Data provided:
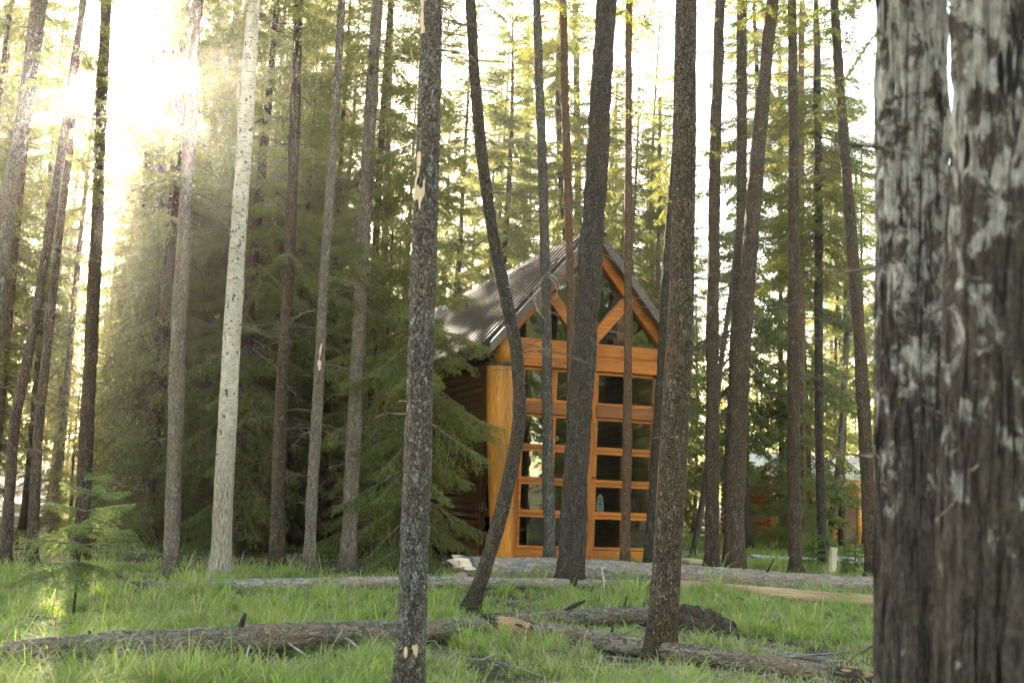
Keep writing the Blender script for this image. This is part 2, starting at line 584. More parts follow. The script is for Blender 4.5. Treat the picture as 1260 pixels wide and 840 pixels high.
def glass_mat():
    m, n, out = mat('window_glass')
    g = N(n)
    lw = g.new('ShaderNodeFresnel')
    lw.inputs[0].default_value = 1.55
    nz = g.bump(g.noise(g.coords(), 1.6, 2), 0.05, 0.02)
    gl = g.new('ShaderNodeBsdfGlossy')
    gl.inputs['Roughness'].default_value = 0.01
    gl.inputs['Color'].default_value = (0.95, 0.97, 0.95, 1)
    g.ln(nz, gl.inputs['Normal'])
    tr = g.new('ShaderNodeBsdfTransparent')
    tr.inputs[0].default_value = (0.86, 0.9, 0.87, 1)
    mx = g.new('ShaderNodeMixShader')
    g.ln(g.math('ADD', g.math('MULTIPLY', lw.outputs[0], 2.0), 0.02), mx.inputs[0])
    g.ln(tr.outputs[0], mx.inputs[1])
    g.ln(gl.outputs[0], mx.inputs[2])
    g.ln(mx.outputs[0], out.inputs[0])
    return m
GLASS = glass_mat()

# ------------------------------------------------------------------ ground
def gz(x, y):
    x = np.asarray(x, float)
    y = np.asarray(y, float)
    p = np.stack([x.ravel() * 0.35, y.ravel() * 0.35, np.zeros(x.size)], 1)
    q = np.stack([x.ravel() * 1.3, y.ravel() * 1.3, np.full(x.size, 3.3)], 1)
    h = (0.075 * vnoise(p, 5) + 0.03 * vnoise(q, 9)).reshape(x.shape)
    far = np.clip((np.hypot(x, y) - 70) / 400, 0, 1)
    return h + far * 10

def gz1(x, y):
    return float(gz(np.array([x]), np.array([y]))[0])

def build_ground():
    g = Geo()
    xs = np.r_[np.linspace(-800, -60, 24), np.linspace(-55, -16, 40), np.linspace(-15.8, 15.8, 160), np.linspace(16, 55, 40), np.linspace(60, 800, 24)]
    ys = np.r_[np.linspace(-300, -10, 14), np.linspace(-8, 5, 20), np.linspace(5.2, 30, 125), np.linspace(30.5, 80, 60), np.linspace(85, 900, 30)]
    X, Y = np.meshgrid(xs, ys)
    Z = gz(X, Y)
    nx, ny = len(xs), len(ys)
    i = np.arange(ny - 1)[:, None] * nx
    j = np.arange(nx - 1)[None, :]
    Q = np.stack([i + j, i + j + 1, i + nx + j + 1, i + nx + j], -1).reshape(-1, 4)
    g.add(np.stack([X, Y, Z], -1).reshape(-1, 3), Q)
    o = g.obj('ground', GROUND, smooth=True)
    o['kind'] = 'structure'
    # gravel road passing behind the cabins
    for name, ctr in (('gravel_road', [(-34, 47), (-22, 44.5), (-12, 41.5), (-4, 40.5)]), ('gravel_path', [(7.2, 33.5), (10, 34), (14, 33.2), (20, 33.6), (32, 35)])):
        g = Geo()
        P, R, t = resample([(a, b, 0) for a, b in ctr], [1.6] * len(ctr), 0.5)
        wv = 1.5 + 0.25 * vnoise(np.stack([t * 0.5, t * 0, t * 0], 1), 3)
        rows = []
        for s in np.linspace(-1, 1, 9):
            rows.append(np.stack([P[:, 0], P[:, 1] + s * wv, np.zeros(len(P))], 1))
        V = np.stack(rows, 1)
        V[..., 2] = gz(V[..., 0], V[..., 1]) + 0.03 - 0.06 * np.abs(np.linspace(-1, 1, 9))[None, :] ** 4
        n = len(P)
        i = np.arange(n - 1)[:, None] * 9
        j = np.arange(8)[None, :]
        Q = np.stack([i + j, i + 9 + j, i + 9 + j + 1, i + j + 1], -1).reshape(-1, 4)
        g.add(V.reshape(-1, 3), Q)
        g.obj(name, GRAVEL, smooth=True)['kind'] = 'structure'
build_ground()

# ------------------------------------------------------------------ the log cabin with the glazed gable
PSI = rad(19)
E1 = np.array([math.cos(PSI), math.sin(PSI), 0])
E2 = np.array([-math.sin(PSI), math.cos(PSI), 0])
C0 = atY(612, 690, 25.0)
C0[2] = 0

def ring(g, x0, x1, z0, z1, b, y0, y1):
    box(g, x0, x1, y0, y1, z0, z0 + b)
    box(g, x0, x1, y0, y1, z1 - b, z1)
    box(g, x0, x0 + b, y0 + 0.002, y1 - 0.002, z0 + b, z1 - b)
    box(g, x1 - b, x1, y0 + 0.002, y1 - 0.002, z0 + b, z1 - b)

def lap_wall(g, plane, a0, a1, z0, z1, side, board=0.17, m=0, swap=True):
    """lapped boards on a wall running along local y (swap) or x at coordinate `plane`; `side` is the outward sign"""
    z = z0
    while z < z1 - 0.01:
        zt = min(z + board, z1)
        h = zt - z
        prof = [(-0.05, 0.0), (0.004, 0.0), (0.004, 0.010 / board), (0.044, 0.09), (0.05, 0.2), (0.036, 0.75), (0.018, 0.93), (0.004, 0.999), (-0.05, 0.999)]
        n = len(prof)
        V = []
        for a in (a0, a1):
            for d, f in prof:
                q = plane + side * d
                V.append((q, a, z + f * h) if swap else (a, q, z + f * h))
        Q = [(k, (k + 1) % n, n + (k + 1) % n, n + k) for k in range(n)]
        T = [(0, k, k + 1) for k in range(1, n - 1)] + [(n, n + k + 1, n + k) for k in range(1, n - 1)]
        g.add(V, Q, T, m=m)
        z = zt

HW, HL, UR = 3.9, 12.6, 1.95          # width, length, top of the tie beam
RP, RS = 7.6, 1.16            # ridge height and slope of the roof

def roof_z(u):
    return RP - abs(u - UR) * RS

cabin = thing('log_cabin', 'orange timber cabin with tall glazed gable and brown ribbed metal roof', 'cabin', tuple(C0), PSI)
def cab(name, g, m, **k):
    return g.obj(name, m, cabin, **k)

# foundation and floor
g = Geo()
box(g, 0.02, HW - 0.02, 0.02, HL, -0.3, 0.12)
cab('foundation', g, DARK)
g = Geo()
box(g, 0.1, HW - 0.1, 0.12, 6.0, 0.121, 0.3)
cab('floor', g, FLOOR_IN)
# side walls, back wall
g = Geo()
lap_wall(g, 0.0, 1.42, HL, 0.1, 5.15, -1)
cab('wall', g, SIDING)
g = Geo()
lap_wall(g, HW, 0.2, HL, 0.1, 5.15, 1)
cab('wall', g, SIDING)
g = Geo()
lap_wall(g, HL, 0.0, HW, 0.1, 5.15, 1, swap=False)
prism(g, [(0, 5.15), (HW, 5.15), (UR, RP - 0.2)], HL - 0.05, HL + 0.02)
cab('wall', g, SIDING)
# inner lining: right wall boards, left wall boards and cross wall
g = Geo()
lap_wall(g, HW - 0.09, 0.2, 4.0, 0.3, 4.7, -1, board=0.16)
cab('inner_wall', g, SIDING_IN)
g = Geo()
lap_wall(g, 0.09, 1.5, 4.0, 0.3, 4.7, 1, board=0.16)
cab('inner_wall', g, SIDING_IN)
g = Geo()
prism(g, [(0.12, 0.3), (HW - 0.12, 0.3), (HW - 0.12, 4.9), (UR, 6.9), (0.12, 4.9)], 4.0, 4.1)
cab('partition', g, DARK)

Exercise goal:
Copy nothing but the lines from the top of the data down to the line containing "return float(gz(np.array([x]), np.array([y]))[0])", and leave the pictures out.

Answer to the exercise:
Keep writing the Blender script for this image. This is part 2, starting at line 584. More parts follow. The script is for Blender 4.5. Treat the picture as 1260 pixels wide and 840 pixels high.
def glass_mat():
    m, n, out = mat('window_glass')
    g = N(n)
    lw = g.new('ShaderNodeFresnel')
    lw.inputs[0].default_value = 1.55
    nz = g.bump(g.noise(g.coords(), 1.6, 2), 0.05, 0.02)
    gl = g.new('ShaderNodeBsdfGlossy')
    gl.inputs['Roughness'].default_value = 0.01
    gl.inputs['Color'].default_value = (0.95, 0.97, 0.95, 1)
    g.ln(nz, gl.inputs['Normal'])
    tr = g.new('ShaderNodeBsdfTransparent')
    tr.inputs[0].default_value = (0.86, 0.9, 0.87, 1)
    mx = g.new('ShaderNodeMixShader')
    g.ln(g.math('ADD', g.math('MULTIPLY', lw.outputs[0], 2.0), 0.02), mx.inputs[0])
    g.ln(tr.outputs[0], mx.inputs[1])
    g.ln(gl.outputs[0], mx.inputs[2])
    g.ln(mx.outputs[0], out.inputs[0])
    return m
GLASS = glass_mat()

# ------------------------------------------------------------------ ground
def gz(x, y):
    x = np.asarray(x, float)
    y = np.asarray(y, float)
    p = np.stack([x.ravel() * 0.35, y.ravel() * 0.35, np.zeros(x.size)], 1)
    q = np.stack([x.ravel() * 1.3, y.ravel() * 1.3, np.full(x.size, 3.3)], 1)
    h = (0.075 * vnoise(p, 5) + 0.03 * vnoise(q, 9)).reshape(x.shape)
    far = np.clip((np.hypot(x, y) - 70) / 400, 0, 1)
    return h + far * 10

def gz1(x, y):
    return float(gz(np.array([x]), np.array([y]))[0])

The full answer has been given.